### DATA SECTION
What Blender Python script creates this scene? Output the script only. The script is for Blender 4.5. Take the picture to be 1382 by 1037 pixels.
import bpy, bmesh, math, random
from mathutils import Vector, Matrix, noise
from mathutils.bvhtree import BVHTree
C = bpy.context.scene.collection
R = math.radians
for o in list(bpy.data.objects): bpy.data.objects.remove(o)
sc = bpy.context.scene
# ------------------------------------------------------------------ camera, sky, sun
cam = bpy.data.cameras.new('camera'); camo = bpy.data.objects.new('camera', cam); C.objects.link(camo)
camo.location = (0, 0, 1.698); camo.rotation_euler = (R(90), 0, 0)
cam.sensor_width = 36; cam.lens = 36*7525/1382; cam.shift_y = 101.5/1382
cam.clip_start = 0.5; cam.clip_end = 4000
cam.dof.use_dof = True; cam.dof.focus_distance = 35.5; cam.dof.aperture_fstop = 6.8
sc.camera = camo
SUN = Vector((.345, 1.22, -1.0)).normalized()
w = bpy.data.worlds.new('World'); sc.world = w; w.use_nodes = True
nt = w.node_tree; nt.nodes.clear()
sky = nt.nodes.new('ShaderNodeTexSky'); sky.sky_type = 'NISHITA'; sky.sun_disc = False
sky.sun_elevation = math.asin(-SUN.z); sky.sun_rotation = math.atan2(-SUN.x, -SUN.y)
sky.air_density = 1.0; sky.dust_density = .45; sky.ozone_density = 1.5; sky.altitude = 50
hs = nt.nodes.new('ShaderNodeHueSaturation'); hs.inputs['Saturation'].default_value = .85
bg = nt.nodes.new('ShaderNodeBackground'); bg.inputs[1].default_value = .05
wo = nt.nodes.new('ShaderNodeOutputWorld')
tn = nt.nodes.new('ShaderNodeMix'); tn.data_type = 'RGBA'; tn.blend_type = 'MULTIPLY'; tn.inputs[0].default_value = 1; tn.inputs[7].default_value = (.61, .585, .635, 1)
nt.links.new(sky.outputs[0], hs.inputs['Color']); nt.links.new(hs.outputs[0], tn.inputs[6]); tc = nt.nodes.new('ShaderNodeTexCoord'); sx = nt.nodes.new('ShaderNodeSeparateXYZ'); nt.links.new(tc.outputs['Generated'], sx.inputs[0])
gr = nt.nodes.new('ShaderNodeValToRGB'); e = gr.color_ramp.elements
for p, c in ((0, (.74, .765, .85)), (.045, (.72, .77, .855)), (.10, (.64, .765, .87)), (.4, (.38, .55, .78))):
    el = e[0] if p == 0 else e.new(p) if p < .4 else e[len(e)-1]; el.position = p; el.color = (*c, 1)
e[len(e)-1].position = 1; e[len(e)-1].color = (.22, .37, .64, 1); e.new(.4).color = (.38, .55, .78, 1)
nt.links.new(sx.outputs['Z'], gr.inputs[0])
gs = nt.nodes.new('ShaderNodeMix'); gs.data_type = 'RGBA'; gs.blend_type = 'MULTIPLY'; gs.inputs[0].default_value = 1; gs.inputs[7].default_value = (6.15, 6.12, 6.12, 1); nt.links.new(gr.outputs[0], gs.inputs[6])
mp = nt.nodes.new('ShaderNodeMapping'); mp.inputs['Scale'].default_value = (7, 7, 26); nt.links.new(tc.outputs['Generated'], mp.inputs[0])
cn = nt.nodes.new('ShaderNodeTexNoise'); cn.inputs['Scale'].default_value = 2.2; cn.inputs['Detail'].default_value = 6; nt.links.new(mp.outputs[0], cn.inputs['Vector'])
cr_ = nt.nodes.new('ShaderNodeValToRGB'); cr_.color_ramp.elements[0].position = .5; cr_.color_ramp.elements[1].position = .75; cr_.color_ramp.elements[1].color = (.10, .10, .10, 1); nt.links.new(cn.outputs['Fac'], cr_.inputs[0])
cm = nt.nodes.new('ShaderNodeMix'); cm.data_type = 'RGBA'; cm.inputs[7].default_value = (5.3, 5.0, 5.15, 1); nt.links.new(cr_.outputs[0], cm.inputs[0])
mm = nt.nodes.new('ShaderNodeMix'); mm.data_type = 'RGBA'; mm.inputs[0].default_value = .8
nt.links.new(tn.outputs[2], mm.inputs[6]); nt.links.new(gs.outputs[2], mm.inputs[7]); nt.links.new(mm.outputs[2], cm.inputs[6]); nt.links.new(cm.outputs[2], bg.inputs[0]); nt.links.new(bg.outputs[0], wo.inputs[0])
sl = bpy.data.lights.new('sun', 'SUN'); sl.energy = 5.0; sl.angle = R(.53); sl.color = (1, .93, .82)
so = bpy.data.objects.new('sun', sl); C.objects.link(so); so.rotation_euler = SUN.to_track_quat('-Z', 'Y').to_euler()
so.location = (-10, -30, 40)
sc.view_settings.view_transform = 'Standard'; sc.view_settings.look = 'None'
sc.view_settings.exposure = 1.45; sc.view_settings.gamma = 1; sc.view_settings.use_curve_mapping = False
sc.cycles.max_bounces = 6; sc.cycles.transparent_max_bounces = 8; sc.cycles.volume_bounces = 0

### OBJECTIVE
Working from the material above, retype it in its entirety without change.

### FINISHED TASK
What Blender Python script creates this scene? Output the script only. The script is for Blender 4.5. Take the picture to be 1382 by 1037 pixels.
import bpy, bmesh, math, random
from mathutils import Vector, Matrix, noise
from mathutils.bvhtree import BVHTree
C = bpy.context.scene.collection
R = math.radians
for o in list(bpy.data.objects): bpy.data.objects.remove(o)
sc = bpy.context.scene
# ------------------------------------------------------------------ camera, sky, sun
cam = bpy.data.cameras.new('camera'); camo = bpy.data.objects.new('camera', cam); C.objects.link(camo)
camo.location = (0, 0, 1.698); camo.rotation_euler = (R(90), 0, 0)
cam.sensor_width = 36; cam.lens = 36*7525/1382; cam.shift_y = 101.5/1382
cam.clip_start = 0.5; cam.clip_end = 4000
cam.dof.use_dof = True; cam.dof.focus_distance = 35.5; cam.dof.aperture_fstop = 6.8
sc.camera = camo
SUN = Vector((.345, 1.22, -1.0)).normalized()
w = bpy.data.worlds.new('World'); sc.world = w; w.use_nodes = True
nt = w.node_tree; nt.nodes.clear()
sky = nt.nodes.new('ShaderNodeTexSky'); sky.sky_type = 'NISHITA'; sky.sun_disc = False
sky.sun_elevation = math.asin(-SUN.z); sky.sun_rotation = math.atan2(-SUN.x, -SUN.y)
sky.air_density = 1.0; sky.dust_density = .45; sky.ozone_density = 1.5; sky.altitude = 50
hs = nt.nodes.new('ShaderNodeHueSaturation'); hs.inputs['Saturation'].default_value = .85
bg = nt.nodes.new('ShaderNodeBackground'); bg.inputs[1].default_value = .05
wo = nt.nodes.new('ShaderNodeOutputWorld')
tn = nt.nodes.new('ShaderNodeMix'); tn.data_type = 'RGBA'; tn.blend_type = 'MULTIPLY'; tn.inputs[0].default_value = 1; tn.inputs[7].default_value = (.61, .585, .635, 1)
nt.links.new(sky.outputs[0], hs.inputs['Color']); nt.links.new(hs.outputs[0], tn.inputs[6]); tc = nt.nodes.new('ShaderNodeTexCoord'); sx = nt.nodes.new('ShaderNodeSeparateXYZ'); nt.links.new(tc.outputs['Generated'], sx.inputs[0])
gr = nt.nodes.new('ShaderNodeValToRGB'); e = gr.color_ramp.elements
for p, c in ((0, (.74, .765, .85)), (.045, (.72, .77, .855)), (.10, (.64, .765, .87)), (.4, (.38, .55, .78))):
    el = e[0] if p == 0 else e.new(p) if p < .4 else e[len(e)-1]; el.position = p; el.color = (*c, 1)
e[len(e)-1].position = 1; e[len(e)-1].color = (.22, .37, .64, 1); e.new(.4).color = (.38, .55, .78, 1)
nt.links.new(sx.outputs['Z'], gr.inputs[0])
gs = nt.nodes.new('ShaderNodeMix'); gs.data_type = 'RGBA'; gs.blend_type = 'MULTIPLY'; gs.inputs[0].default_value = 1; gs.inputs[7].default_value = (6.15, 6.12, 6.12, 1); nt.links.new(gr.outputs[0], gs.inputs[6])
mp = nt.nodes.new('ShaderNodeMapping'); mp.inputs['Scale'].default_value = (7, 7, 26); nt.links.new(tc.outputs['Generated'], mp.inputs[0])
cn = nt.nodes.new('ShaderNodeTexNoise'); cn.inputs['Scale'].default_value = 2.2; cn.inputs['Detail'].default_value = 6; nt.links.new(mp.outputs[0], cn.inputs['Vector'])
cr_ = nt.nodes.new('ShaderNodeValToRGB'); cr_.color_ramp.elements[0].position = .5; cr_.color_ramp.elements[1].position = .75; cr_.color_ramp.elements[1].color = (.10, .10, .10, 1); nt.links.new(cn.outputs['Fac'], cr_.inputs[0])
cm = nt.nodes.new('ShaderNodeMix'); cm.data_type = 'RGBA'; cm.inputs[7].default_value = (5.3, 5.0, 5.15, 1); nt.links.new(cr_.outputs[0], cm.inputs[0])
mm = nt.nodes.new('ShaderNodeMix'); mm.data_type = 'RGBA'; mm.inputs[0].default_value = .8
nt.links.new(tn.outputs[2], mm.inputs[6]); nt.links.new(gs.outputs[2], mm.inputs[7]); nt.links.new(mm.outputs[2], cm.inputs[6]); nt.links.new(cm.outputs[2], bg.inputs[0]); nt.links.new(bg.outputs[0], wo.inputs[0])
sl = bpy.data.lights.new('sun', 'SUN'); sl.energy = 5.0; sl.angle = R(.53); sl.color = (1, .93, .82)
so = bpy.data.objects.new('sun', sl); C.objects.link(so); so.rotation_euler = SUN.to_track_quat('-Z', 'Y').to_euler()
so.location = (-10, -30, 40)
sc.view_settings.view_transform = 'Standard'; sc.view_settings.look = 'None'
sc.view_settings.exposure = 1.45; sc.view_settings.gamma = 1; sc.view_settings.use_curve_mapping = False
sc.cycles.max_bounces = 6; sc.cycles.transparent_max_bounces = 8; sc.cycles.volume_bounces = 0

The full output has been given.